▸ WRITTEN TASK
Print every entry word for word, but omit the pictures.

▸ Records
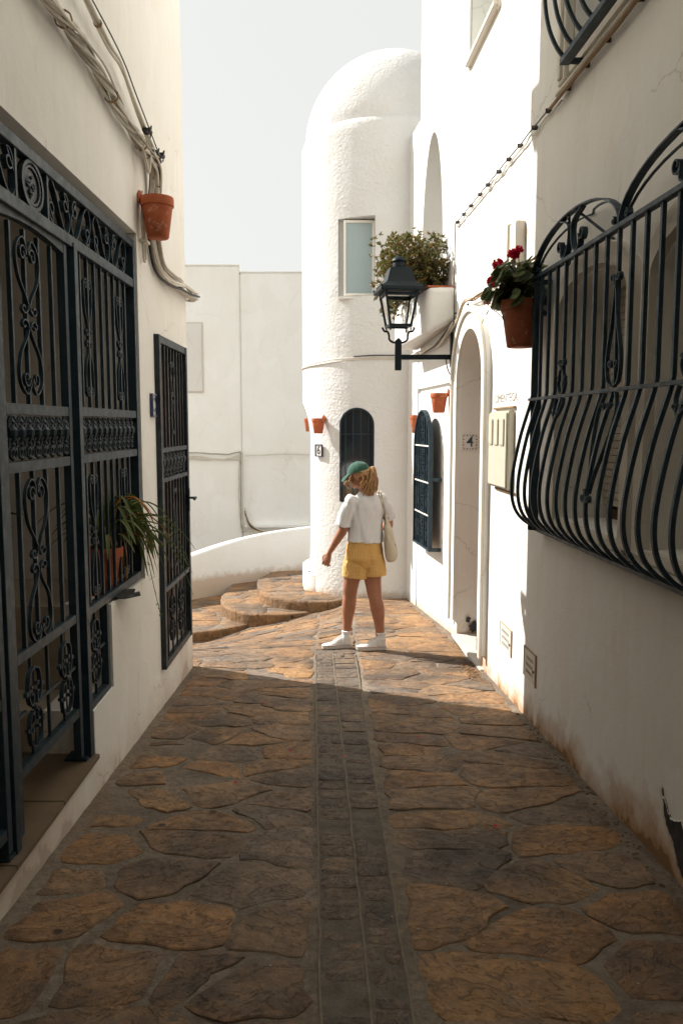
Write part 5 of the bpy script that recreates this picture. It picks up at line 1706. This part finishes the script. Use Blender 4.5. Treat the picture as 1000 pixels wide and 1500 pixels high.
leafy('low grassy plant on the porch floor behind the gate leaf', -1.85, 3.3, .17, .3, .25, 26, .16, .02, 'leaf_spider')
floor_pot('terracotta pot at the back corner of the porch ledge', -2.2, 4.45, .658, .11, .22)
leafy('dark arching plant at the back corner of the porch ledge', -2.2, 4.45, .85, .6, .3, 28, .2, .045)
# black plastic sheet corner on the ledge, small litter
t = thing('plastic_tray', 'broken black plastic tray sticking out under the fixed gate panel', 'tray', (-1.20, 4.34, .684))
m = MB(); m.add([(-.08, -.10, 0), (.04, -.12, -.002), (.08, .05, -.02), (.055, .12, -.012), (.05, .02, .0), (.03, .13, .0), (-.08, .10, 0)], [(0, 1, 4), (1, 2, 4), (2, 3, 4), (0, 4, 5, 6)])
m.v = m.v + [(x, y, z - .004) for x, y, z in m.v]; k = 7
m.f += [tuple(i + k for i in f)[::-1] for f in m.f]; m.m = [0] * len(m.f)
m.build('sheet', M['dark_cement'], t)

# crumbled dirt by the doorway step and a few fallen petals
t_ = MB(); rr = random.Random(8)
for i in range(220):
    y = rr.uniform(5.75, 6.45); x = xr_wall(y) - .03 - abs(rr.gauss(0, .045)) - .05 * math.sin((y - 5.7) * 4)
    t_.ball((x, y, gz(x, y) + .006), rr.uniform(.003, .011), 6, (1.4, 1, .6))
for i in range(260):
    y = rr.uniform(2.3, 5.1); x = xr_wall(y) - abs(rr.gauss(0, .06)) - .01
    t_.ball((x, y, gz(x, y) + .002), rr.uniform(.002, .007), 6, (1.3, 1, .6))
tag(t_.build('dirt', M['riser_stone']), 'crumbled brown dirt along the foot of the right hand wall', 'dirt', kind='stuff')
t_ = MB()
for x, y in ((-.52, 5.3), (-.30, 4.35), (.02, 4.25), (-.55, 3.9), (.45, 4.6), (-.9, 4.9), (.7, 3.4)):
    add_leaf(t_, Vector((x, y, gz(x, y) + .016)), Vector((rr.uniform(-1, 1), rr.uniform(-1, 1), 0)), Vector((0, 0, 1)), .028, .018)
tag(t_.build('fallen_petals', M['petal']), 'few fallen red petals scattered on the paving', 'petals', kind='stuff')
# ------------------------------------------------------------------ the walking woman
from mathutils.bvhtree import BVHTree
PX, PY = .205, 6.95
PZ = gz(PX, PY) + .008
def skin_mat():
    t = NT('tanned_skin')
    pos = t.coords('Object')
    c = t.mix(t.ramp(t.noise(pos, 9, 4), [(.35, 0), (.7, 1)]), (.36, .165, .095), (.30, .125, .07))
    t.b.inputs['Subsurface Weight'].default_value = .12
    t.b.inputs['Subsurface Radius'].default_value = (.02, .008, .004)
    t.b.inputs['Subsurface Scale'].default_value = .4
    return t.done(c, .5, t.bump(t.noise(pos, 160, 3), .0004, .5), spec=.35)
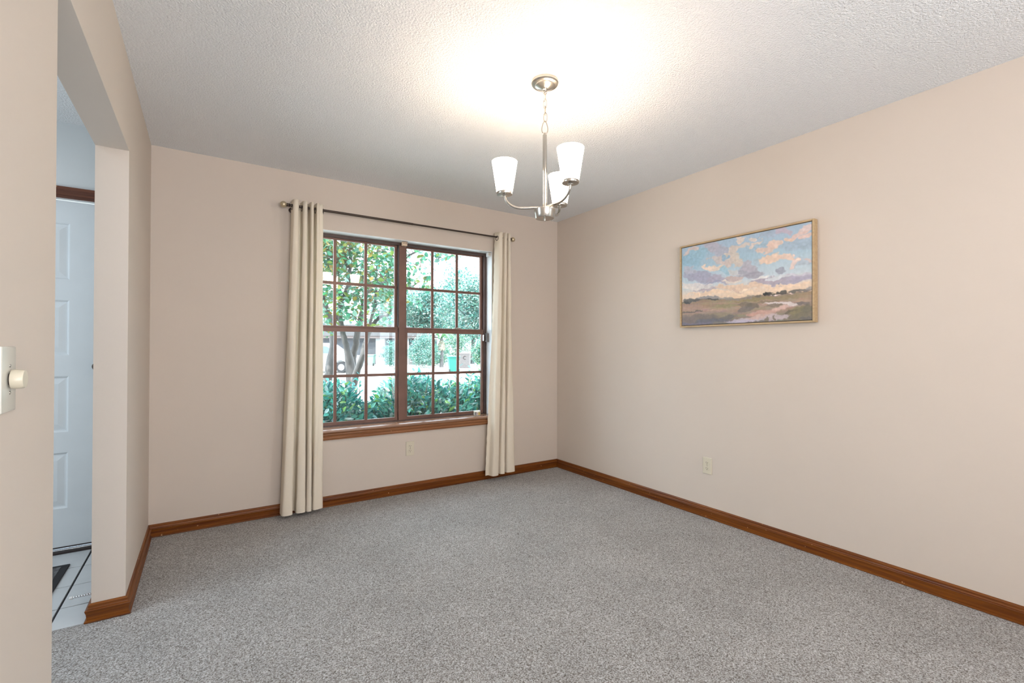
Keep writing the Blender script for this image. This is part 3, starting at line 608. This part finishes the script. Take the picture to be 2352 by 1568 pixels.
m, N, L, pb = new_mat('oil_paint'); a = N.new('ShaderNodeVertexColor'); a.layer_name = 'Col'; L.new(a.outputs[0], pb.inputs['Base Color']); pb.inputs['Roughness'].default_value = .5
b = MB(); b.v = vs; b.c = cs; b.f = [(j*NX+i, (j+1)*NX+i, (j+1)*NX+i+1, j*NX+i+1) for j in range(NY-1) for i in range(NX-1)]
cv = b.build('canvas', m, t, smooth=True)
MB().box(-.0345, -.014, cb, ca, cz0, cz1).build('canvas_edge', mat('canvas_side', (.5, .45, .42), .8), t, smooth=False)
# ------------------------------------------------------------------ foyer
door = thing('door_1', ((DX0+DX1)/2, .03, 0), kind='structure'); door['label'] = 'white panelled front door seen through the opening'
DY = .012
PXc = [(-4.185, -3.935), (-3.852, -3.602)]; PZc = [(.250, .571), (.689, 1.011), (1.131, 1.451), (1.569, 1.897)]
b = MB(); zr = [.028]+[z for p in PZc for z in p]+[2.024]; xr = [DX0+.006, -4.185, -3.935, -3.852, -3.602, DX1-.006]
for i in range(5):
    for j in range(9):
        if i in (1, 3) and j in (1, 3, 5, 7): continue
        b.box(xr[i], xr[i+1], DY, DY+.04, zr[j], zr[j+1])
b.build('door_slab', MT['doorwhite'], door, smooth=False)
for (a, c) in PXc:
    for (z0, z1) in PZc:
        vs = []
        for d, s in ((DY, 0), (DY+.004, .006), (DY+.010, .010), (DY+.010, .016), (DY+.003, .045), (DY+.003, .048)):
            vs += [(a+s, d, z0+s), (c-s, d, z0+s), (c-s, d, z1-s), (a+s, d, z1-s)]
        fs = [(4*k+i, 4*k+(i+1) % 4, 4*k+4+(i+1) % 4, 4*k+4+i) for k in range(5) for i in range(4)]+[(20, 21, 22, 23)]
        MB().add(vs, fs).build('panel', MT['doorwhite'], door, smooth=False)
MB().lathe([(.026, 0), (.026, .005), (.011, .008), (.011, .030), (.022, .036), (.025, .048), (.020, .058), (.001, .060)], (-3.470, DY, 1.065), (0, -1, 0), 24).build('knob', MT['bronze'], door)
MB().box(DX0+.006, DX1-.006, DY-.004, DY+.03, .024, .030).build('door_sweep', MT['alu_dark'], door)
b = MB(); b.box(DX0, DX1, -.012, .10, 0.001, .020); b.build('threshold', MT['silver'], door, bevel=.003)
MB().box(DX0-.002, DX1+.002, -.034, -.012, .001, .014).build('threshold_lip', MT['alu_dark'], door, bevel=.003)
cp = [(0, 0), (-.014, 0), (-.016, .010), (-.011, .020), (-.018, .040), (-.013, .052), (-.018, .066), (0, .068)]
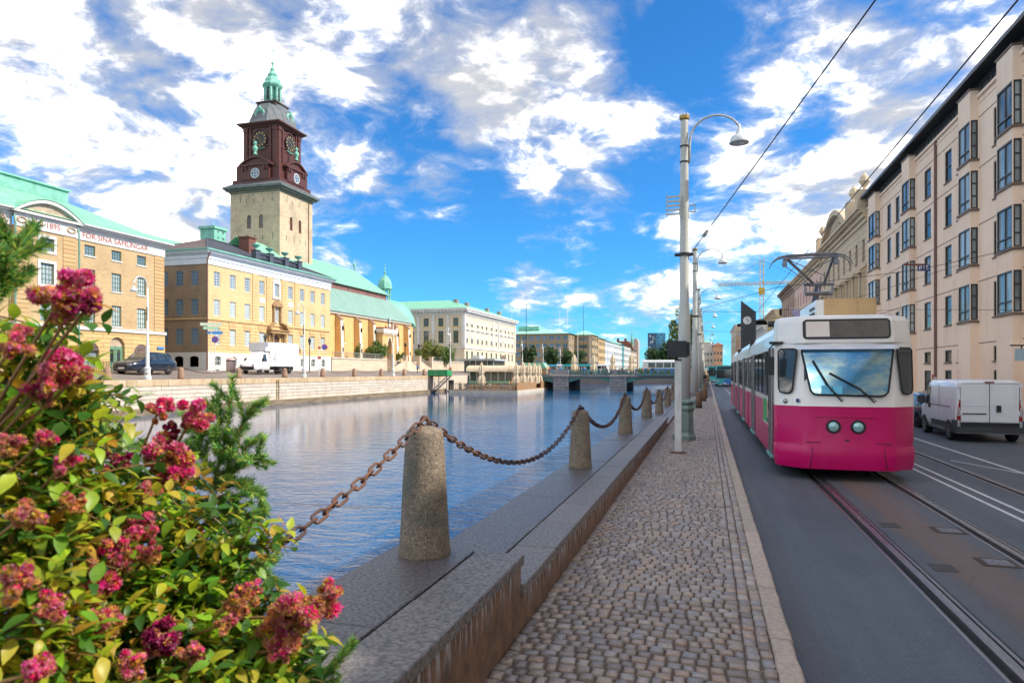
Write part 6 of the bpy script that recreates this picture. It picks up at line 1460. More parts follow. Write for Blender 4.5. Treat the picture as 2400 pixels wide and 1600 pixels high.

▸ WRITTEN ANSWER
Write part 5 of the bpy script that recreates this picture. It picks up at line 1706. This part finishes the script. Use Blender 4.5. Treat the picture as 1000 pixels wide and 1500 pixels high.
leafy('low grassy plant on the porch floor behind the gate leaf', -1.85, 3.3, .17, .3, .25, 26, .16, .02, 'leaf_spider')
floor_pot('terracotta pot at the back corner of the porch ledge', -2.2, 4.45, .658, .11, .22)
leafy('dark arching plant at the back corner of the porch ledge', -2.2, 4.45, .85, .6, .3, 28, .2, .045)
# black plastic sheet corner on the ledge, small litter
t = thing('plastic_tray', 'broken black plastic tray sticking out under the fixed gate panel', 'tray', (-1.20, 4.34, .684))
m = MB(); m.add([(-.08, -.10, 0), (.04, -.12, -.002), (.08, .05, -.02), (.055, .12, -.012), (.05, .02, .0), (.03, .13, .0), (-.08, .10, 0)], [(0, 1, 4), (1, 2, 4), (2, 3, 4), (0, 4, 5, 6)])
m.v = m.v + [(x, y, z - .004) for x, y, z in m.v]; k = 7
m.f += [tuple(i + k for i in f)[::-1] for f in m.f]; m.m = [0] * len(m.f)
m.build('sheet', M['dark_cement'], t)

# crumbled dirt by the doorway step and a few fallen petals
t_ = MB(); rr = random.Random(8)
for i in range(220):
    y = rr.uniform(5.75, 6.45); x = xr_wall(y) - .03 - abs(rr.gauss(0, .045)) - .05 * math.sin((y - 5.7) * 4)
    t_.ball((x, y, gz(x, y) + .006), rr.uniform(.003, .011), 6, (1.4, 1, .6))
for i in range(260):
    y = rr.uniform(2.3, 5.1); x = xr_wall(y) - abs(rr.gauss(0, .06)) - .01
    t_.ball((x, y, gz(x, y) + .002), rr.uniform(.002, .007), 6, (1.3, 1, .6))
tag(t_.build('dirt', M['riser_stone']), 'crumbled brown dirt along the foot of the right hand wall', 'dirt', kind='stuff')
t_ = MB()
for x, y in ((-.52, 5.3), (-.30, 4.35), (.02, 4.25), (-.55, 3.9), (.45, 4.6), (-.9, 4.9), (.7, 3.4)):
    add_leaf(t_, Vector((x, y, gz(x, y) + .016)), Vector((rr.uniform(-1, 1), rr.uniform(-1, 1), 0)), Vector((0, 0, 1)), .028, .018)
tag(t_.build('fallen_petals', M['petal']), 'few fallen red petals scattered on the paving', 'petals', kind='stuff')
# ------------------------------------------------------------------ the walking woman
from mathutils.bvhtree import BVHTree
PX, PY = .205, 6.95
PZ = gz(PX, PY) + .008
def skin_mat():
    t = NT('tanned_skin')
    pos = t.coords('Object')
    c = t.mix(t.ramp(t.noise(pos, 9, 4), [(.35, 0), (.7, 1)]), (.36, .165, .095), (.30, .125, .07))
    t.b.inputs['Subsurface Weight'].default_value = .12
    t.b.inputs['Subsurface Radius'].default_value = (.02, .008, .004)
    t.b.inputs['Subsurface Scale'].default_value = .4
    return t.done(c, .5, t.bump(t.noise(pos, 160, 3), .0004, .5), spec=.35)
Keep writing the Blender script for this image. This is part 3, starting at line 608. This part finishes the script. Take the picture to be 2352 by 1568 pixels.
m, N, L, pb = new_mat('oil_paint'); a = N.new('ShaderNodeVertexColor'); a.layer_name = 'Col'; L.new(a.outputs[0], pb.inputs['Base Color']); pb.inputs['Roughness'].default_value = .5
b = MB(); b.v = vs; b.c = cs; b.f = [(j*NX+i, (j+1)*NX+i, (j+1)*NX+i+1, j*NX+i+1) for j in range(NY-1) for i in range(NX-1)]
cv = b.build('canvas', m, t, smooth=True)
MB().box(-.0345, -.014, cb, ca, cz0, cz1).build('canvas_edge', mat('canvas_side', (.5, .45, .42), .8), t, smooth=False)
# ------------------------------------------------------------------ foyer
door = thing('door_1', ((DX0+DX1)/2, .03, 0), kind='structure'); door['label'] = 'white panelled front door seen through the opening'
DY = .012
PXc = [(-4.185, -3.935), (-3.852, -3.602)]; PZc = [(.250, .571), (.689, 1.011), (1.131, 1.451), (1.569, 1.897)]
b = MB(); zr = [.028]+[z for p in PZc for z in p]+[2.024]; xr = [DX0+.006, -4.185, -3.935, -3.852, -3.602, DX1-.006]
for i in range(5):
    for j in range(9):
        if i in (1, 3) and j in (1, 3, 5, 7): continue
        b.box(xr[i], xr[i+1], DY, DY+.04, zr[j], zr[j+1])
b.build('door_slab', MT['doorwhite'], door, smooth=False)
for (a, c) in PXc:
    for (z0, z1) in PZc:
        vs = []
        for d, s in ((DY, 0), (DY+.004, .006), (DY+.010, .010), (DY+.010, .016), (DY+.003, .045), (DY+.003, .048)):
            vs += [(a+s, d, z0+s), (c-s, d, z0+s), (c-s, d, z1-s), (a+s, d, z1-s)]
        fs = [(4*k+i, 4*k+(i+1) % 4, 4*k+4+(i+1) % 4, 4*k+4+i) for k in range(5) for i in range(4)]+[(20, 21, 22, 23)]
        MB().add(vs, fs).build('panel', MT['doorwhite'], door, smooth=False)
MB().lathe([(.026, 0), (.026, .005), (.011, .008), (.011, .030), (.022, .036), (.025, .048), (.020, .058), (.001, .060)], (-3.470, DY, 1.065), (0, -1, 0), 24).build('knob', MT['bronze'], door)
MB().box(DX0+.006, DX1-.006, DY-.004, DY+.03, .024, .030).build('door_sweep', MT['alu_dark'], door)
b = MB(); b.box(DX0, DX1, -.012, .10, 0.001, .020); b.build('threshold', MT['silver'], door, bevel=.003)
MB().box(DX0-.002, DX1+.002, -.034, -.012, .001, .014).build('threshold_lip', MT['alu_dark'], door, bevel=.003)
cp = [(0, 0), (-.014, 0), (-.016, .010), (-.011, .020), (-.018, .040), (-.013, .052), (-.018, .066), (0, .068)]
Write part 6 of the bpy script that recreates this picture. It picks up at line 1460. More parts follow. Write for Blender 4.5. Treat the picture as 2400 pixels wide and 1600 pixels high.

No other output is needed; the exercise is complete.